Seventh grader Penny Franklin, who is currently taking the Web and App Design class, thinks that computer science has many artistic aspects, especially because of the self-expression and creativity it can provide.

“It’s an art elective, and a lot of people don’t think of it as art because they think of visual arts or video art, not computer science,” Franklin said. “It is, in a sense, an art in that you can learn and grow and you can express yourself in it.”

Ibby Rawlins (’22), Sylvie Olmstead (’24) and Micaela Boxer Wachler (’24) work together in the Web Design class to build their website. Web Design is an intro-level art course for upper schoolers where students learn how to code websites in HTML or CSS, apply web aesthetics and practice web programming in the JavaScript language.  (Photo credit: Kelly Lougheed)

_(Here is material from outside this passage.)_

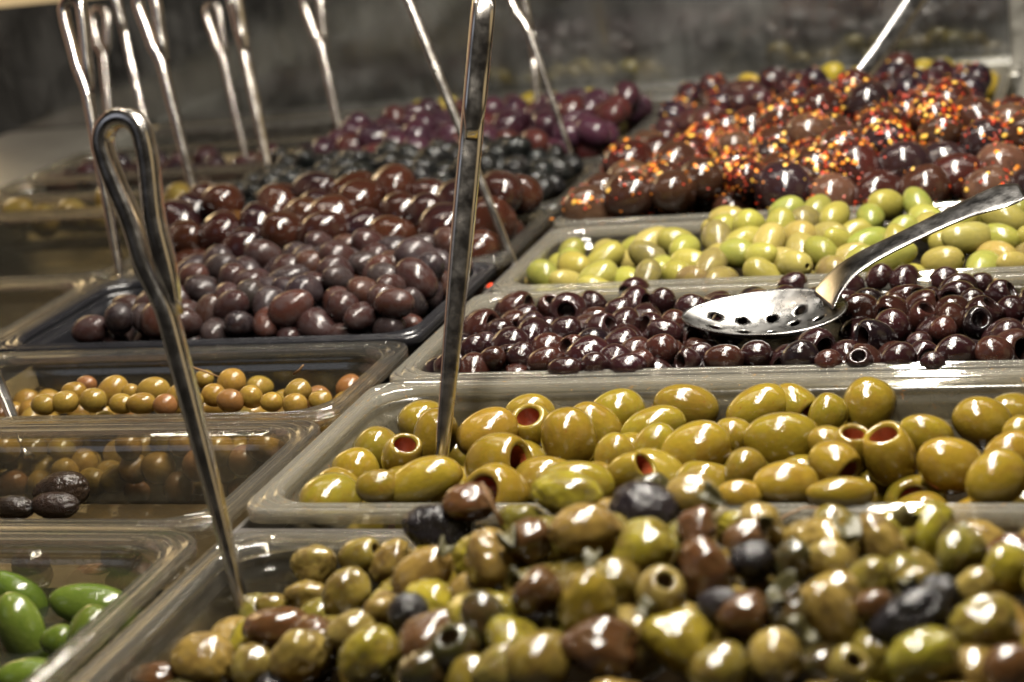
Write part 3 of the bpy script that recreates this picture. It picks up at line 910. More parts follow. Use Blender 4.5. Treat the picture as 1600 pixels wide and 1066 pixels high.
H_R3 = [
    (50.2, 272.7, -1.7, 20.2, 20.2, 0.03, 0.31, 0.95, 0, 0), (41.3, 244.1, -0.9, 19.0, 17.0, 0.9, 0.38, 0.21, 0, 0), (38.1, 204.5, 0.2, 17.6, 17.6, 0.95, 0.29, -0.12, 0, 0),
    (79.6, 220.7, -0.2, 19.2, 17.7, 0.95, 0.29, -0.12, 0, 0), (97.4, 210.5, -0.0, 22.7, 17.4, 0.94, 0.34, 0.04, 0, 1), (66.5, 329.3, -3.3, 21.6, 19.3, 0.36, -0.39, 0.85, 1, 1),
    (54.5, 313.6, -2.8, 18.3, 17.5, 0.95, 0.29, -0.12, 0, 0), (65.5, 288.4, -2.1, 20.4, 18.7, 0.84, 0.41, 0.37, 0, 0), (92.8, 272.7, -1.7, 22.3, 20.0, 0.9, 0.38, 0.21, 0, 0),
    (109.6, 232.6, -0.5, 20.8, 16.9, -0.47, -0.71, 0.52, 1, 1), (92.8, 335.3, -3.4, 20.9, 20.1, 0.5, 0.41, 0.76, 0, 0), (115.3, 273.5, -1.8, 23.1, 20.6, 0.86, -0.19, 0.47, 1, 0),
    (136.4, 241.1, -0.9, 25.4, 21.5, 0.9, 0.38, 0.21, 0, 0), (116.8, 317.0, -2.9, 20.5, 19.7, 0.95, 0.29, -0.12, 0, 0), (116.9, 360.0, -2.1, 22.3, 19.9, -0.49, -0.87, 0.02, 1, 0),
    (163.9, 227.9, -0.4, 21.1, 19.6, 0.95, 0.29, -0.12, 0, 1), (140.5, 337.4, -3.5, 19.1, 19.1, 0.19, 0.36, 0.91, 0, 0), (158.7, 263.3, -1.4, 24.1, 20.2, 0.88, 0.17, -0.44, 0, 0),
    (162.3, 317.8, -3.0, 20.3, 18.7, 0.95, 0.29, -0.12, 0, 0), (115.1, 193.8, 0.5, 22.3, 15.6, 0.95, 0.29, -0.12, 0, 0), (131.5, 197.7, 0.3, 17.4, 17.1, 0.03, 0.31, 0.95, 0, 0),
    (151.8, 196.0, 0.4, 22.1, 16.2, 0.95, 0.29, -0.12, 0, 0), (62.6, 216.8, -0.1, 16.9, 16.2, 0.95, 0.29, -0.12, 0, 1), (45.8, 254.8, -1.2, 15.9, 15.1, 0.95, 0.29, -0.12, 0, 0),
    (221.5, 360.0, -2.1, 20.6, 19.8, 0.9, 0.38, 0.21, 0, 0), (164.5, 317.4, -2.9, 20.3, 18.6, 0.95, 0.29, -0.12, 0, 0), (159.9, 281.6, -2.0, 19.7, 18.9, 0.5, 0.41, 0.76, 0, 1),
    (206.5, 205.3, 0.2, 24.9, 17.5, 0.94, 0.26, -0.2, 0, 1), (223.4, 213.9, -0.1, 19.8, 19.0, 0.95, 0.29, -0.12, 0, 0), (197.1, 234.3, -0.7, 18.8, 16.5, -0.66, -0.75, 0.11, 1, 0),
    (185.9, 201.9, 0.3, 17.2, 15.4, -0.53, -0.8, 0.28, 1, 0), (249.9, 204.1, 0.3, 23.1, 19.5, 0.95, 0.32, -0.04, 0, 2), (268.9, 245.8, -1.0, 28.2, 22.3, 0.74, 0.42, 0.52, 0, 1),
    (294.8, 260.3, -1.4, 23.1, 22.4, 0.63, 0.43, 0.65, 0, 0), (275.7, 317.4, -3.0, 20.5, 19.7, 0.19, 0.36, 0.91, 0, 2), (277.5, 360.0, -0.4, 21.1, 18.7, 0.9, 0.38, 0.21, 0, 0),
    (293.0, 360.0, -1.0, 21.8, 19.4, -0.08, -0.78, -0.62, 1, 0), (284.1, 195.5, 0.4, 16.6, 14.9, 0.03, -0.7, 0.71, 1, 0), (304.6, 199.8, 0.3, 20.5, 18.4, 0.84, 0.41, 0.37, 0, 0),
    (309.9, 280.3, -1.9, 20.3, 18.1, 0.47, -0.28, 0.84, 1, 1), (313.2, 227.5, -0.5, 15.2, 14.4, 0.95, 0.29, -0.12, 0, 0), (317.0, 360.0, -3.2, 20.1, 19.3, 0.95, 0.29, -0.12, 0, 0),
    (326.3, 345.1, -3.7, 26.2, 19.0, 0.92, 0.36, 0.13, 0, 0), (326.6, 279.9, -1.9, 19.4, 17.3, -0.11, -0.84, -0.53, 1, 1), (336.7, 309.7, -2.8, 19.2, 17.7, 0.74, 0.42, 0.52, 0, 0),
    (342.9, 264.6, -1.5, 20.7, 18.5, 0.26, -0.78, 0.57, 1, 2), (324.7, 251.8, -1.1, 16.9, 16.2, 0.95, 0.29, -0.12, 0, 1), (335.0, 204.5, 0.2, 26.0, 20.4, 0.94, 0.34, 0.04, 0, 0),
    (355.8, 202.8, 0.2, 22.3, 20.2, 0.88, 0.17, -0.44, 0, 1), (361.3, 236.4, -0.6, 20.8, 19.4, 0.9, 0.38, 0.21, 0, 0), (351.9, 325.1, -3.1, 20.8, 18.6, 0.86, -0.19, 0.47, 1, 0),
    (360.2, 291.0, -2.2, 18.8, 17.3, 0.95, 0.29, -0.12, 0, 0), (291.1, 306.7, -2.7, 17.9, 17.1, 0.95, 0.29, -0.12, 0, 1), (311.7, 319.9, -3.0, 16.4, 16.4, 0.95, 0.29, -0.12, 0, 0),
    (257.7, 354.5, -3.9, 21.2, 20.4, 0.95, 0.29, -0.12, 0, 0), (266.5, 195.5, 0.5, 15.7, 14.9, 0.95, 0.29, -0.12, 0, 1), (324.1, 190.0, 0.6, 13.9, 13.2, 0.95, 0.29, -0.12, 0, 0),
    (339.6, 354.0, -4.0, 17.5, 16.7, 0.95, 0.29, -0.12, 0, 0), (156.3, 205.8, 0.1, 17.1, 15.6, 0.94, 0.34, 0.04, 0, 1), (189.5, 219.4, -0.2, 14.9, 14.1, 0.95, 0.29, -0.12, 0, 0),
]
H_MB = [
    (-210.8, 154.1, -1.6, 15.8, 14.2, 0.95, 0.29, -0.12, 0, 0), (-198.8, 159.0, -1.9, 18.2, 15.0, 0.94, 0.34, 0.04, 0, 0), (-204.8, 180.6, -3.2, 16.9, 15.3, 0.95, 0.29, -0.12, 0, 0),
    (-207.4, 200.0, -4.5, 13.9, 12.3, 0.95, 0.29, -0.12, 0, 1), (-178.8, 183.2, -3.4, 22.4, 18.4, 0.79, 0.42, 0.44, 0, 0), (-180.4, 162.2, -2.1, 17.3, 16.6, 0.95, 0.29, -0.12, 0, 0),
    (-148.3, 180.0, -3.2, 22.2, 16.6, 0.94, 0.34, 0.04, 0, 0), (-163.3, 178.1, -3.1, 11.9, 11.1, 0.95, 0.29, -0.12, 0, 0), (-142.0, 152.8, -1.5, 19.3, 13.9, 0.95, 0.32, -0.04, 0, 0),
    (-124.7, 167.1, -2.4, 15.6, 14.8, 0.74, 0.42, 0.52, 0, 0), (-101.0, 168.4, -2.5, 15.5, 14.7, 0.95, 0.29, -0.12, 0, 0), (-103.6, 198.4, -4.4, 18.3, 15.9, 0.95, 0.29, -0.12, 0, 0),
    (-74.0, 163.8, -2.2, 15.3, 14.6, 0.95, 0.29, -0.12, 0, 0), (-83.4, 155.1, -1.7, 16.8, 14.5, 0.95, 0.29, -0.12, 0, 1), (-47.6, 173.2, -2.8, 17.6, 16.1, 0.84, 0.41, 0.37, 0, 0),
    (-23.8, 152.8, -1.5, 14.2, 12.7, 0.95, 0.29, -0.12, 0, 0), (-37.0, 145.7, -1.1, 14.9, 13.4, 0.95, 0.29, -0.12, 0, 0), (-54.4, 150.6, -1.4, 13.6, 12.8, 0.95, 0.29, -0.12, 0, 0),
    (-127.2, 207.5, -4.9, 12.9, 12.1, 0.95, 0.29, -0.12, 0, 0), (-109.0, 155.1, -1.6, 14.6, 13.8, 0.95, 0.29, -0.12, 0, 0), (-155.4, 152.5, -1.5, 15.5, 14.0, 0.95, 0.29, -0.12, 0, 0),
    (-123.3, 148.0, -1.3, 15.3, 13.8, 0.95, 0.29, -0.12, 0, 1),
]
H_G = [
    (-104.8, -57.7, -27.1, 35.8, 18.5, 0.76, 0.06, -0.64, 0, 0), (-58.3, -65.9, -27.1, 43.0, 20.6, 0.94, 0.26, -0.22, 1, 0), (-77.7, -97.1, -27.1, 42.6, 23.7, -0.33, 0.09, 0.94, 0, 0),
    (-37.1, -105.8, -27.0, 38.0, 23.2, 0.3, 0.24, 0.92, 0, 0), (-48.6, -140.0, -27.1, 31.6, 17.3, 0.95, 0.29, -0.12, 0, 0), (-53.6, -105.0, -27.2, 18.0, 15.0, 0.95, 0.29, -0.12, 0, 0),
    (-22.3, -85.9, -27.1, 18.1, 15.1, 0.9, 0.38, 0.21, 0, 0),
]
H_W = [
    (-165.8, 88.5, -31.1, 35.0, 21.6, 0.94, 0.34, 0.04, 0, 0), (-157.1, 65.7, -31.1, 27.7, 16.0, 0.95, 0.29, -0.12, 0, 0), (-183.2, 62.8, -31.1, 25.6, 14.6, 0.95, 0.29, -0.12, 0, 0),
]
H_WS = [
    (-141.2, 10.0, -41.1, 24.2, 20.8, 1, 0, 0.1, 0, 0), (-106.3, 10.0, -51.2, 36.1, 20.6, 1, 0, 0.1, 0, 1), (-74.8, 10.0, -52.3, 27.2, 20.4, 1, 0, 0.1, 0, 0),
    (-160.0, 10.0, -54.7, 24.5, 21.0, 1, 0, 0.1, 0, 1), (-85.0, 10.0, -36.8, 23.8, 18.7, 1, 0, 0.1, 0, 0), (-61.7, 10.0, -43.9, 20.3, 16.9, 1, 0, 0.1, 0, 0),
]

SPOON_AT = np.array([219.0, 266.0, 9.0])
SPOON_X = unit((1.0, -0.10, 0.03))
SPOON_Z = np.array((0.12, -0.16, 0.98))
SPOON_Z = unit(SPOON_Z - SPOON_X * (SPOON_Z @ SPOON_X))
SPOON_Y = np.cross(SPOON_Z, SPOON_X)


def under_spoon(p, r):
    """True where an olive would stick up through the bowl of the slotted spoon."""
    d = np.array(p) - SPOON_AT
    x, y, z = d @ SPOON_X, d @ SPOON_Y, d @ SPOON_Z
    q = math.hypot(x / (51 + r * .55), y / (34 + r * .55))
    return q < 1 and z > -8 - r + 7 * q and z < 40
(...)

Although the computer science electives are separate and different from each other, they do have many elements in common. In each class, students begin with some type of warm up before learning new material. They then participate in an interactive lecture and then the majority of most classes is pair programming, where two students work together to write code on one computer to solve a problem. 

“It’s really nice having a bunch of a nice variety of projects to work on that use the same skills,” Fenster said. “I just really like the class because I’m able to, in almost all of the labs, tie in something that I’m really interested in to make the lab something that interests me while I’m practicing those new skills.” 

According to Lougheed, one of the reasons students may not have been as involved with computer science in the past is because it can seem “intimidating” at first, but she wants all students to feel like they can participate in computer science and learn to code if they want to. 

“I want to expand the program and get as many students involved as I can, especially people who wouldn’t maybe see themselves as computer science people,” Lougheed said. “I just want to make the field seem open and accessible to everyone.”